The way through or around Houston has not been determined, although it could stay on U.S. 59 or go on Loop 610 or the planned Grand Parkway.

The developers’ financing ideas boosted their proposal over one submitted by a joint venture led by another Spanish company, Cintra, which is developing a master plan for the segment of the Trans-Texas Corridor slated to run from Oklahoma to Mexico, east of Interstate 35.

Zachry is a Cintra partner on the project paralleling I-35.

“We feel (this proposal) is the best value to the state,” said Mark Tomlinson, director of TxDOT’s turnpike division.

An anti-toll road group called the method of financing a “Robin Hood scheme.”

“TxDOT and their buddies at Zachry/ACS found a way to follow the bare minimum of the law to sign this (Comprehensive Development Agreement) and continue to steamroll a plan the majority of Texans don’t want,” said Hank Gilbert, a board member of Texans Uniting for Reform and Freedom.
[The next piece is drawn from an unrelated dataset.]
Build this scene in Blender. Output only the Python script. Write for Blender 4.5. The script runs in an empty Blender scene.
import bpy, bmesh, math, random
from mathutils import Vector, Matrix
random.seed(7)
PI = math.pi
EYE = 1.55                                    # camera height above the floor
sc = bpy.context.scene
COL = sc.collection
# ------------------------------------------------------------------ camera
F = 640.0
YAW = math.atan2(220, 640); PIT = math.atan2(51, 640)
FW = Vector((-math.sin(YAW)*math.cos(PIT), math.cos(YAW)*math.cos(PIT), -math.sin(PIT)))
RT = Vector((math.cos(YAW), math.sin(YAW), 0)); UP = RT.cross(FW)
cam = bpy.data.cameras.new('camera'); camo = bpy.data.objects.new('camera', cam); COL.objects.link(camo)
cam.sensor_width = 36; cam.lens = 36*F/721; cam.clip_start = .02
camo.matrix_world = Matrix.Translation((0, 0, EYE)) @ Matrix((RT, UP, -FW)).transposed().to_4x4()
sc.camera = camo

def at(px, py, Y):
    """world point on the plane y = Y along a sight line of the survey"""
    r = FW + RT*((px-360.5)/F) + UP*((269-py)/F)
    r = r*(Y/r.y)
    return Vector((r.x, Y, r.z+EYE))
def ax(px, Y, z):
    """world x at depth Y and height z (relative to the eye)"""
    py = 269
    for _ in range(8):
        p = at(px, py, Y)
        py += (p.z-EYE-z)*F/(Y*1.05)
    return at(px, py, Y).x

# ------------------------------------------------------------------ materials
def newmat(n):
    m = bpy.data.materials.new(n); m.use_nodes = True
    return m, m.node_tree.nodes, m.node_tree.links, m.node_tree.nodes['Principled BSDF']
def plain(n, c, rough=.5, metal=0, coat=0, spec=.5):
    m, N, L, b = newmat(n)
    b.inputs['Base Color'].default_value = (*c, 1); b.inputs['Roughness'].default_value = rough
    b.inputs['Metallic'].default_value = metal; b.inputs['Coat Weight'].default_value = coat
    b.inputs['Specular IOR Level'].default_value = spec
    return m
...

Toll roads operate locally

South Texas political leaders applauded the decision to move toward a longstanding goal of having the Rio Grande Valley served by an interstate highway.”It’s like getting indoor plumbing. We’ve waited that long for it, and it’s really important,” said Bill Summers, president of the Rio Grande Valley Partnership, a chamber of commerce group.

The I-69/TTC corridor is part of Gov. Rick Perry’s vision for a network of broad corridors linking major cities, with toll roads for cars and trucks, rail tracks for freight and passenger trains, and space for pipelines and power lines.

The corridor plans have been met with controversy due to opposition to tolls and concern that family farmland would be lost to development.

Corridor supporters say the routes would make the highways safer and improve the flow of goods by directing commercial traffic to designated lanes. Revenue from the state’s gasoline tax is insufficient to fund improvements, they say.

The developers plan to work with local authorities to operate $1.5 billion worth of toll roads. TxDOT spokesman Chris Lippincott said that arrangement would meet the requirements of a law passed last year that forbids private companies to operate toll roads.